Given records ->

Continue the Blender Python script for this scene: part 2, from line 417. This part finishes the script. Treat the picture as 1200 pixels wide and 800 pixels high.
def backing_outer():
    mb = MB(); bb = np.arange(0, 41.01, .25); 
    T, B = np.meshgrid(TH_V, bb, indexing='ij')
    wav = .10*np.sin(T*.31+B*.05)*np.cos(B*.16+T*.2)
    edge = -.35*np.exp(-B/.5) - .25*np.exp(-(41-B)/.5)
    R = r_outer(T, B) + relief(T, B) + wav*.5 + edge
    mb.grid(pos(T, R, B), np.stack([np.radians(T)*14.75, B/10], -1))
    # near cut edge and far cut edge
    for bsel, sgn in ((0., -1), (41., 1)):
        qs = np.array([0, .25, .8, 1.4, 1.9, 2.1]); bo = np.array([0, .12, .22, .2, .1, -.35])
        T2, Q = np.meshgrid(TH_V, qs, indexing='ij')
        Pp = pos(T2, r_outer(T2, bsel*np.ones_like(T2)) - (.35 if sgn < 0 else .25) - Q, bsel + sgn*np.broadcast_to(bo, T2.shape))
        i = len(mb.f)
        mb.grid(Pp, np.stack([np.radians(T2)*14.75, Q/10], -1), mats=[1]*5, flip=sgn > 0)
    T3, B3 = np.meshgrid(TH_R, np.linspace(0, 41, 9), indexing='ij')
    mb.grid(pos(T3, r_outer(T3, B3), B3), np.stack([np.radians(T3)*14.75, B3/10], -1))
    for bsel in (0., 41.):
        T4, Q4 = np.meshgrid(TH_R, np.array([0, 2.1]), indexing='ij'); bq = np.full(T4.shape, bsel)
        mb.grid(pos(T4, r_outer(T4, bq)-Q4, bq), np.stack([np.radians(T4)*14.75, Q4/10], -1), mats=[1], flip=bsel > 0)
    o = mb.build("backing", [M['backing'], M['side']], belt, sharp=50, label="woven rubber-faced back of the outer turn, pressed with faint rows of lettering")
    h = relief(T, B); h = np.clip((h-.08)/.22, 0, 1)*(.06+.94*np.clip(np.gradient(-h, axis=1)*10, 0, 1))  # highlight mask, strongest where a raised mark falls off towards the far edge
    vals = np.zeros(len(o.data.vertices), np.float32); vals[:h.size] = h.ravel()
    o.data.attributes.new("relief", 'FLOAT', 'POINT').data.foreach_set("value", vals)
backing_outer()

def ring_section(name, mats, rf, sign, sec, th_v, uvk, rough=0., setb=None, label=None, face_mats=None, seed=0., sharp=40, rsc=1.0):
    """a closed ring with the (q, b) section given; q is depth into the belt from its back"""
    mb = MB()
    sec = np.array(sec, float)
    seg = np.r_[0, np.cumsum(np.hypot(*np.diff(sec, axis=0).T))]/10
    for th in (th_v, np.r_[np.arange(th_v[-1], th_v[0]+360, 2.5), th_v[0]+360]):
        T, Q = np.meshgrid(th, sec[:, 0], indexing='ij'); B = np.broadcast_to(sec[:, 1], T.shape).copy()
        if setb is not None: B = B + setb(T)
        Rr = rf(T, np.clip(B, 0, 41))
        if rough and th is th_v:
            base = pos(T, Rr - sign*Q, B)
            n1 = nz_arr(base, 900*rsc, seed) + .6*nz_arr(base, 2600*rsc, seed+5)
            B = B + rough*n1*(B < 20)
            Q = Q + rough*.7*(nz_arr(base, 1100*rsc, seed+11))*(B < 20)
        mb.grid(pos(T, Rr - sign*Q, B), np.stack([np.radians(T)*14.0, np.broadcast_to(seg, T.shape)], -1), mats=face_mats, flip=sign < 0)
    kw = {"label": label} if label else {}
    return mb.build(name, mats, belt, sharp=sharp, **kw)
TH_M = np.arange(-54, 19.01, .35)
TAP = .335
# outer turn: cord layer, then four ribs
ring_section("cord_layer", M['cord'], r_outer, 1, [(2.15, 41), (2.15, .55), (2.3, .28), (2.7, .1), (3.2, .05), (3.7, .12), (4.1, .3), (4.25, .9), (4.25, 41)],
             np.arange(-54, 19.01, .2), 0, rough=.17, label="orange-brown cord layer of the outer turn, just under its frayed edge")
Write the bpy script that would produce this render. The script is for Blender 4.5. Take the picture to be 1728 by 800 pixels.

Task directions ->
Report how many lines of the data contain the word "pixels", using the number alone.

Response for this exercise ->
2